Results of new excavations at World Heritage site of Khor Rori also popular as Samahram in Dhofar have revealed startling new evidence that human presence on the site dates back to the Palaeolithic Period, from a time some 60,000 years ago.

New excavations at Samahram reveal evidence of human presence 60,000 years ago

The findings also show that Samahram was at the core of maritime/commercial network, acting as a bridge between the East and the West on the rising trade and cultural route between faraway lands even before the first century AD.

The findings were announced at a media briefing at the office of Advisor to His Majesty the Sultan for Cultural Affairs recently by Professor Alessandra Avanzini, head of the Italian Mission to Oman (IMTO), which has been carrying out research in Salut in Bahla and Samahram for last many years.

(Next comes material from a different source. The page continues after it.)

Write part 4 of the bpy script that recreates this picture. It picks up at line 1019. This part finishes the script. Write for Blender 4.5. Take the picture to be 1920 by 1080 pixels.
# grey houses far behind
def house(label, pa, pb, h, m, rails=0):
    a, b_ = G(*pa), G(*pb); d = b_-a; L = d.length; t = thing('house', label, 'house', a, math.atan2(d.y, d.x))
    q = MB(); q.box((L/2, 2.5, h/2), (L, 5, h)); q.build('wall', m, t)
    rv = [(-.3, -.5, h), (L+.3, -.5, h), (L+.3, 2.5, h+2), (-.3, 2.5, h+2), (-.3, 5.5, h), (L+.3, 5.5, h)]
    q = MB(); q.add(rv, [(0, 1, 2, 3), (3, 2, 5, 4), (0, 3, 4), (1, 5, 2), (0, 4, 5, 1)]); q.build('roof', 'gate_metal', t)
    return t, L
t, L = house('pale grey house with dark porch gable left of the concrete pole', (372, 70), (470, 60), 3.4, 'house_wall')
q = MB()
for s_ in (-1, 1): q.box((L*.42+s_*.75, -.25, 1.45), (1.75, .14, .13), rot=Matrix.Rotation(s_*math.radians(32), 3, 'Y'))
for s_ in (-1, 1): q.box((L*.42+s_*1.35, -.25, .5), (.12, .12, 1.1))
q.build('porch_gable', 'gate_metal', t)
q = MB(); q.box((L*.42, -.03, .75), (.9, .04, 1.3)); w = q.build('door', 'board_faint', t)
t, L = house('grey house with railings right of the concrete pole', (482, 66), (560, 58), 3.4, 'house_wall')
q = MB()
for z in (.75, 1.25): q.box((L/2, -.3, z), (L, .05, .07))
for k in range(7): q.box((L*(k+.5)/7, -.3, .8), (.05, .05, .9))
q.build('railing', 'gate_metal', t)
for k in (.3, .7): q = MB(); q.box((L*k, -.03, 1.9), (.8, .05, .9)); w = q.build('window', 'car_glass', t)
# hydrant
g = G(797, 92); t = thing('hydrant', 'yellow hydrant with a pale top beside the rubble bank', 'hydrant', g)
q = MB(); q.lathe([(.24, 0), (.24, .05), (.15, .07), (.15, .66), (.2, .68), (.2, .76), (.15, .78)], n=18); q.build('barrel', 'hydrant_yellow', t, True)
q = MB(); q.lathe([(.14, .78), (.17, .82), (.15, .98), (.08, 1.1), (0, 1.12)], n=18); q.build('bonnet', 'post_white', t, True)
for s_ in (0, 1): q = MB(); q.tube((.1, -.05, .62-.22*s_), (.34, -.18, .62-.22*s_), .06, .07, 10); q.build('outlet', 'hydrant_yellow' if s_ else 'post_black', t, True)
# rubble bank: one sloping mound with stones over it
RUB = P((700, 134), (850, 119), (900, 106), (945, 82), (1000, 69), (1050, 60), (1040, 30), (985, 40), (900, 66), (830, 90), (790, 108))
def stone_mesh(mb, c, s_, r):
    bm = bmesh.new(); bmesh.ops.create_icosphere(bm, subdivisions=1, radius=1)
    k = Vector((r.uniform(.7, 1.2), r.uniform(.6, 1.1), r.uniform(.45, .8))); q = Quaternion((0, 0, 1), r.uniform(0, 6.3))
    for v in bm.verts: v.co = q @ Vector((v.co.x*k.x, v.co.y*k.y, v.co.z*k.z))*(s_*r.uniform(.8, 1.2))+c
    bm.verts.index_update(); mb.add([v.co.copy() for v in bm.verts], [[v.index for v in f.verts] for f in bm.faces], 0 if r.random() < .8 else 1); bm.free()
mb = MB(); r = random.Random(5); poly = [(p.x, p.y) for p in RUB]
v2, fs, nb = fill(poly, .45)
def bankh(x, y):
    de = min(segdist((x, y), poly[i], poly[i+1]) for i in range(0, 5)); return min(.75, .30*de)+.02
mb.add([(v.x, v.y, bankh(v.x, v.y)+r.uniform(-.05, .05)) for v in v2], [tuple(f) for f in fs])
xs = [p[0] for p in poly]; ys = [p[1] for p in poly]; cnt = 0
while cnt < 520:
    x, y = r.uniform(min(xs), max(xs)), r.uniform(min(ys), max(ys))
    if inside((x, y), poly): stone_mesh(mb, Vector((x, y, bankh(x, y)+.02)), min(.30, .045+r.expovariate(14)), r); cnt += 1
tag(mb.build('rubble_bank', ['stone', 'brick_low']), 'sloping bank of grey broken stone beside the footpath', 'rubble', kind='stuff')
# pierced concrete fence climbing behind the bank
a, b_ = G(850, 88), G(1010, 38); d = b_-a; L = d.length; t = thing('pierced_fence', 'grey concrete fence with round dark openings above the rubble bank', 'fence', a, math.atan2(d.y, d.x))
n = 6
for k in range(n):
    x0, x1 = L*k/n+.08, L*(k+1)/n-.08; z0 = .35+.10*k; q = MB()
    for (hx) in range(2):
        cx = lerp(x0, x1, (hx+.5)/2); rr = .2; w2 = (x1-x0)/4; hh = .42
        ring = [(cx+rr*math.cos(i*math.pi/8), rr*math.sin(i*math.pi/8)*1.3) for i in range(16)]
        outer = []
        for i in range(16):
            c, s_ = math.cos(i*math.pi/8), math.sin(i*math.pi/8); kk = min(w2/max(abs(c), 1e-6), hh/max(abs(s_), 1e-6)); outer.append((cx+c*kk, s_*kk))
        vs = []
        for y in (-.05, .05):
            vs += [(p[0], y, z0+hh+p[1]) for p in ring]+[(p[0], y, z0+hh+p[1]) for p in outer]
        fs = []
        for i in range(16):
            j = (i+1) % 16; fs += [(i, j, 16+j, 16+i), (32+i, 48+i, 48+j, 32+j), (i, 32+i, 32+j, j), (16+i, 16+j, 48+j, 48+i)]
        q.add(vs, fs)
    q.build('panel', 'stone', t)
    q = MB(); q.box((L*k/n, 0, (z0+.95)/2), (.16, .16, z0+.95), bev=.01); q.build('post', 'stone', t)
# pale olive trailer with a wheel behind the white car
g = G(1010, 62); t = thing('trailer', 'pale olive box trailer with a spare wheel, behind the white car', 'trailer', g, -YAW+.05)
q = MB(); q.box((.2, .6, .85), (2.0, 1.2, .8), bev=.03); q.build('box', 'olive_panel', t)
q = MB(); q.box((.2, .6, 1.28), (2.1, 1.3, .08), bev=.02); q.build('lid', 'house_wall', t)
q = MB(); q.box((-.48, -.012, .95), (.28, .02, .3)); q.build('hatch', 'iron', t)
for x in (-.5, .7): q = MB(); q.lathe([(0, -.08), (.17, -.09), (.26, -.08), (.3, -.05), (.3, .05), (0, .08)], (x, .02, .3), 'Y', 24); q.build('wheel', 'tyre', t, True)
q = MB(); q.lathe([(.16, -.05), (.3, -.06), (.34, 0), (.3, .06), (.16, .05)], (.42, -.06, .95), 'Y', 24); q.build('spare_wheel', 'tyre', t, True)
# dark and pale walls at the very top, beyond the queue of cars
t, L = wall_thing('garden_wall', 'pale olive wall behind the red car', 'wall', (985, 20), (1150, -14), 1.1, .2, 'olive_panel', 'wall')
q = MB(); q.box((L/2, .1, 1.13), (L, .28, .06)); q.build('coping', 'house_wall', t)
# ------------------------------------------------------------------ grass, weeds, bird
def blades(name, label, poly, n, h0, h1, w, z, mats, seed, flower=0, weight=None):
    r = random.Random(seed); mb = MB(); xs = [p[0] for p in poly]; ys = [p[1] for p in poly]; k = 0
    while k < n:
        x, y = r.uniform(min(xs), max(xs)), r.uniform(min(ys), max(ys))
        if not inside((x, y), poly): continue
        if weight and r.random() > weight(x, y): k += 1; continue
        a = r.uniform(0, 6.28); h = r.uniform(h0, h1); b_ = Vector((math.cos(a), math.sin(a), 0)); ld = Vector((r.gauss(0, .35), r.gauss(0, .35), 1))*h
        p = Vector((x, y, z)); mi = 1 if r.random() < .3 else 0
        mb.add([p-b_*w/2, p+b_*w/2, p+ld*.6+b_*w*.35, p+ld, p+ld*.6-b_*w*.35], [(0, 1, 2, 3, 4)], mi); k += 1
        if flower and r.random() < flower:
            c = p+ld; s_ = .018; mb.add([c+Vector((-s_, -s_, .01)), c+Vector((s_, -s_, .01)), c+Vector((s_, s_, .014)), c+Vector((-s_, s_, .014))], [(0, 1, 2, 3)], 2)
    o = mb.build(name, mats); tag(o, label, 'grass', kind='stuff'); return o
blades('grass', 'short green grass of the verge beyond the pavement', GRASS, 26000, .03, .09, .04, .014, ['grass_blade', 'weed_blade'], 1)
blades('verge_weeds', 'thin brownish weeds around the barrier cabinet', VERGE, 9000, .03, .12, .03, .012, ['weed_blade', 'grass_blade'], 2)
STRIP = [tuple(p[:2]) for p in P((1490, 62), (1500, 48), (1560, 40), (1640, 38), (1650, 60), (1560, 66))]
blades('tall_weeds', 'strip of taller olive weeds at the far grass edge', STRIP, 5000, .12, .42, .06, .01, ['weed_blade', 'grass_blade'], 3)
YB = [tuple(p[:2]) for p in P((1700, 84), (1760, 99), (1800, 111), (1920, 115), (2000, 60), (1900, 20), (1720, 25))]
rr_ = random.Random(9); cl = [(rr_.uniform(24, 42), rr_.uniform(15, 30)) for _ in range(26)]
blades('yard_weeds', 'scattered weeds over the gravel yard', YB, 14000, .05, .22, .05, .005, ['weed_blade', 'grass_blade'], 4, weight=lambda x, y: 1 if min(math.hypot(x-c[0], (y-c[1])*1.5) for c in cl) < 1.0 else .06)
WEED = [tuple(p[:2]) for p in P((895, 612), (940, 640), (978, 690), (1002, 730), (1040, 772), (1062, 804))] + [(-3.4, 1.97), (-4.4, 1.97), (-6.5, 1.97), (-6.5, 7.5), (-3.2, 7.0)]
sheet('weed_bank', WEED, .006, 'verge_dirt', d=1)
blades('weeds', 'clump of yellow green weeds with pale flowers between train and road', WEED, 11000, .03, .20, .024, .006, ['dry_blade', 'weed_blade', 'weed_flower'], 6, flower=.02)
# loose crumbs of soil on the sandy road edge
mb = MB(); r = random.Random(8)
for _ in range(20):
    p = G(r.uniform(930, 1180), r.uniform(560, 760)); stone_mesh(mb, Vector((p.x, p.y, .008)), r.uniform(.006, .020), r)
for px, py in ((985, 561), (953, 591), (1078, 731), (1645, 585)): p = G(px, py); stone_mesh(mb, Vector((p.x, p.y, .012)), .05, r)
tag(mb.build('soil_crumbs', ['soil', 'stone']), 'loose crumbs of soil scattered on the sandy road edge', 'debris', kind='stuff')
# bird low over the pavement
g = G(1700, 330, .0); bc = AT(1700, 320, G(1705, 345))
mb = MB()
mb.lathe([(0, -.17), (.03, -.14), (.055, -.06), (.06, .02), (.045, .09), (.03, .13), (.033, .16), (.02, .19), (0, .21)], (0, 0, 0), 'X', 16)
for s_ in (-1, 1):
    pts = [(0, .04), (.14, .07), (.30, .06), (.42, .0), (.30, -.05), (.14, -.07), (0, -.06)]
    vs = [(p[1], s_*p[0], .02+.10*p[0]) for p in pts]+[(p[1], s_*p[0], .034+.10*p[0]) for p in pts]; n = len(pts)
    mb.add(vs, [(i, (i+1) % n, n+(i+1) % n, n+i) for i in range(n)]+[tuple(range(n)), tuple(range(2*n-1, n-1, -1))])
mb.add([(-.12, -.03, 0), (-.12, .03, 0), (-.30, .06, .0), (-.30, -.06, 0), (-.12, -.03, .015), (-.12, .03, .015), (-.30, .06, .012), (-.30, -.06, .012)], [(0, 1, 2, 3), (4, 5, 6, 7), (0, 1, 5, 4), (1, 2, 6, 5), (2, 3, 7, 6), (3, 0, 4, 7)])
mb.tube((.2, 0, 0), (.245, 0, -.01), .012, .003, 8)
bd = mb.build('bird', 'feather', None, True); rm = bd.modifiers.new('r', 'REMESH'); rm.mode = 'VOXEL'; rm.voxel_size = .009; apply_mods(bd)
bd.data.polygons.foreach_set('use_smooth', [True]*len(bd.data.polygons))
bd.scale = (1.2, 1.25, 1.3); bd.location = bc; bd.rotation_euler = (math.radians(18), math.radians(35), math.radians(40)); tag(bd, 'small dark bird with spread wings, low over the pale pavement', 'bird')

“The IMTO has been working at the port of Samahram and in the surrounding area for over 20 years. The long history of the port, the urban layout, the life of its inhabitants are much clearer today. The port was active from the 3rd century BC to the 4th century AD and the date of its foundation is a fundamental historical datum for the history of trade by sea from the Mediterranean Sea to India,” Professor Alessandra said.

She said that the region surrounding Samahram bears testimony to an ancient history.

“Only few days ago, our archaeological campaign ended on the eastern promontory facing Samahram (Inqitat). Its results were spectacular. We had excavated a village of the Medieval Period some years ago, but after our last two campaigns now we know that the human presence on the Inqitat dates back to a very ancient period in the Palaeolithic Period (60,000 years ago).”

Also some evidence of Late Neolithic (about 6,000 years ago) has come to light which is a new evidence for the coastal archaeology of Dhofar, she added.

She said that the excavations of Italian Mission proved that Samahram’s foundation dates to the 3rd century BC, and collocates the port of Samahram in the period when the commercial network between the Mediterranean Sea and India was defined.

“For several years it has been accepted that only during the Roman Empire (1st century AD) did ships dare to face the open sea from Arabia to India, pushed forward by the monsoon. Today, however, it is clear that a few centuries earlier there was already a communication network going from Berenike in Egypt to Samahram until Pattanam and Arikamedu in India.

“Samahram was at the core of this commercial network, the actual bridge between the East and the West on the rising trade and cultural route between faraway lands. The large quantity of amphorae produced in Italy and found in Samahram shows the long-lasting contacts with Mediterranean cultures.

“The strongest links since the foundation of Samahram were with India, with the findings of pottery, Indian objects, and Brahmi-Tamil inscriptions at the site.”

According the findings, the city was small (less than 10,000sq m, with 200/300 inhabitants) but very well-organised and lively.

“There were public toilets in the area of the temple. This may not seem important at all, but it actually indicates the good quality of life of inhabitants in Samahram. Some production areas were found in the city, a pottery kiln (the first intact kiln found in Arabia), kilns to produce plaster, ovens to bake bread.

“Close to the market area, where there was also the city mint, a large area for the production of metals was found. Over this year's campaign two furnaces were discovered; they were not only used for creating small metal objects, but rather for proper metalworking.”

She said that Samahram’s inhabitants were not just merchants but also fishermen, as witnessed by the large quantity of shells and small fish bones found in their houses. Their diet consisted mainly of seafood.